|
|
|
|
|
by wam
4955 days ago
|
|
Hmm. Stay away from words that carry connotations? That's what words do. Narrative journalism exists because we are storytellers, culturally if not innately. Producing tools that help analyze and interpret media narratives is a good idea, but it's also a hard problem that doesn't show signs of being eased by crowdsourcing or noun/verb extraction. Fact-checking has already been completely politicized: What's bare fact to one person is obvious bias to another. You can certainly classify bias and hyperbole from your point of view. But even in peer-reviewed scientific publications you find bitter fights over "theory-loaded" paradigm biases. Alongside this I'd like to know what you think journalists do well?
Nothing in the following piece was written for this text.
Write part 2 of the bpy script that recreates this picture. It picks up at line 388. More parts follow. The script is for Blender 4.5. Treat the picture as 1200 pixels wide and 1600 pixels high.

Edit: For a sociolinguistic perspective, see Lakoff (both of them). On the representation of "fact," Ian Hacking has an excellent book, "Representing and Intervening" which looks at Kuhn, Popper, Feyerabend, etc. |
|
Now that you've put it that way, the word journalist might be too broad in its definition. I think there are good and bad journalists with different positive skill sets.
I wrote the blog post after seeing too many scientific topics where journalists were inaccurate. This doesn't represent all journalists.
I think photo and video journalists do a particularly good job of news casting. Sometimes their content becomes described inaccurately. The napalm girl photo of Vietnam is a good example of this.
Thanks for the comment. Just checked out the book.